Sous la pression de la Bavière, la coalition gouvernementale a décidé que chaque Land est libre de décider de la forme que prendra le soutien offert aux immigrés, seulement des prestations en nature telles que l’attribution d’aliments et de logements collectifs ou bien des prestations financières. Tant que les immigrés concernés n’ont pas d’emploi, ils n’ont pas non plus droit aux allocations familiales, ni au regroupement familial. Pour l’instant, il est difficile de connaître le nombre de personnes concernées par la nouvelle réglementation. Actuellement, l’Allemagne compte 174 000 étrangers " tolérés ", dont 99 000 s’y trouvent depuis plus de six ans, 67 000 même depuis plus de huit ans. Au ministère de l’Intérieur, personne ne sait au juste combien d’immigrés parmi eux ont une famille, combien remplissent les autres conditions du nouveau droit d’asile. Au sein de la CDU, l’estimation va de 50 000 à 60 000 personnes.
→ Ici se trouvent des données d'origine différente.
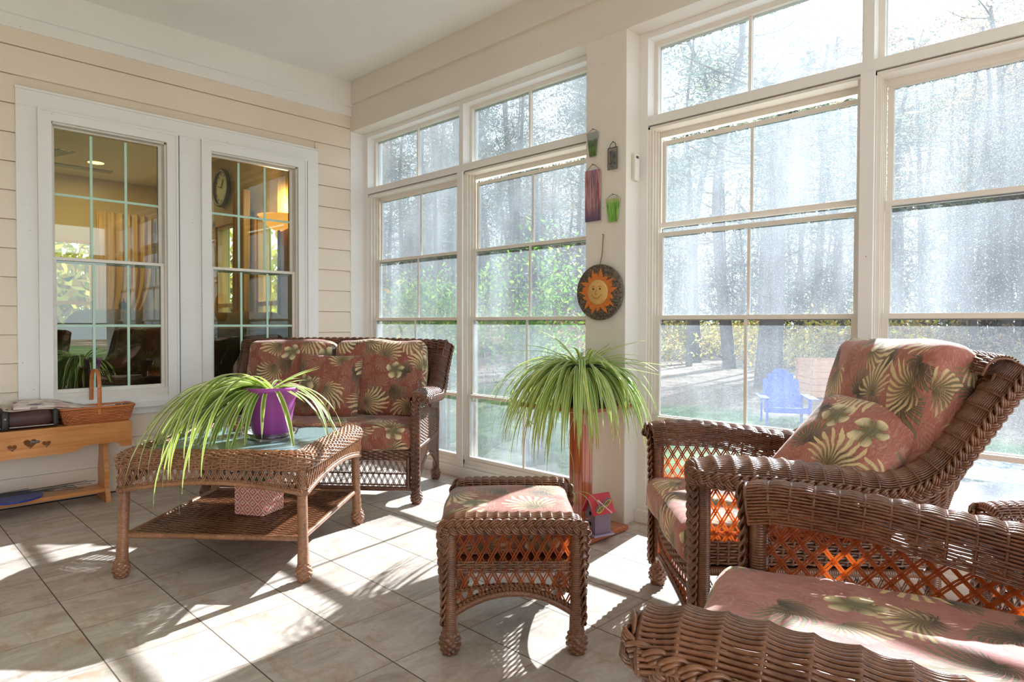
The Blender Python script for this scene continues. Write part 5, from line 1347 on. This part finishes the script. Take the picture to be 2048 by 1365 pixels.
for s in (-1, 1):
    m_ = MB(); a = math.atan2(zp-zc, hx); L = 0.096
    Rr = rotm(0, s*a, 0); box(m_, (s*(L/2-0.004)*math.cos(a), 0, zp+0.008-(L/2-0.004)*math.sin(a)), (L, 2*hy+0.034, 0.009), R=Rr, bev=0.0008)
    m_.build('roof', M['bh_red'], bh)
M['hole'] = flat('hole_black', srgb(14, 12, 14), 0.9)
for z in (0.10, 0.052): m_ = MB(); lathe(m_, [(0, 0), (0.0095, 0)], (0.0, -hy-0.0006, z), 20, axis=rotm(PI/2), caps=False); m_.build('entrance_hole', M['hole'], bh)
for z in (0.078, 0.030): m_ = MB(); tube(m_, [(0.0, -hy, z), (0.0, -hy-0.022, z)], 0.0028, 8); m_.build('perch', M['bh_pink'], bh)
df = thing('dragonfly_ornament', 'small green and blue dragonfly ornament on the red birdhouse roof', 'ornament', place(BH, bhr, (0.040, -0.006, 0.138)), bhr)
df.scale = (1.4, 1.4, 1.2); df.rotation_euler = (0, math.atan2(zp-zc, hx), bhr)
m_ = MB(); tube(m_, resample([(-0.020, -0.016, 0.006), (0, 0, 0.007), (0.028, 0.024, 0.007)], 12), [0.0030]*3+[0.0022]*9, 8); m_.build('body', flat('dragonfly_pink', srgb(238, 190, 190), 0.4), df)
for c, sg, off in ((srgb(20, 128, 140), 1, 0.0), (srgb(160, 208, 40), 1, 0.011), (srgb(20, 128, 140), -1, 0.0), (srgb(160, 208, 40), -1, 0.011)):
    m_ = MB(); th = np.linspace(0, 2*PI, 24, endpoint=False); ax_ = A((0.45, -0.9))*sg; pe = A((0.9, 0.45))
    V = [(ax_[0]*(0.019+0.018*math.cos(t))+pe[0]*(0.006*math.sin(t)+off*0.6-0.003), ax_[1]*(0.019+0.018*math.cos(t))+pe[1]*(0.006*math.sin(t)+off*0.6-0.003), 0.0065) for t in th]
    tube(m_, A(V+[V[0]]), 0.0014, 5, caps=False); 
    for q in range(5):
        i = 2+q*2; tube(m_, [V[i], V[24-i]], 0.0008, 4)
    m_.build('wing', flat('wing_%d' % (int(c[1]*100)), c, 0.3), df)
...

Ce durcissement des conditions de séjour et d’accès à la nationalité allemande, vivement critiqué par l’opposition et par les Eglises, tant catholique que protestante – qui se demandent comment les candidats au regroupement familial pourront acquérir une connaissance de la langue allemande dans leur pays d’origine – , s’inscrit dans un mouvement général observable dans les pays européens, notamment en Grande-Bretagne, qui exige de façon croissante des immigrés qu’ils connaissent la langue et la culture du pays dans lequel ils souhaitent s’installer.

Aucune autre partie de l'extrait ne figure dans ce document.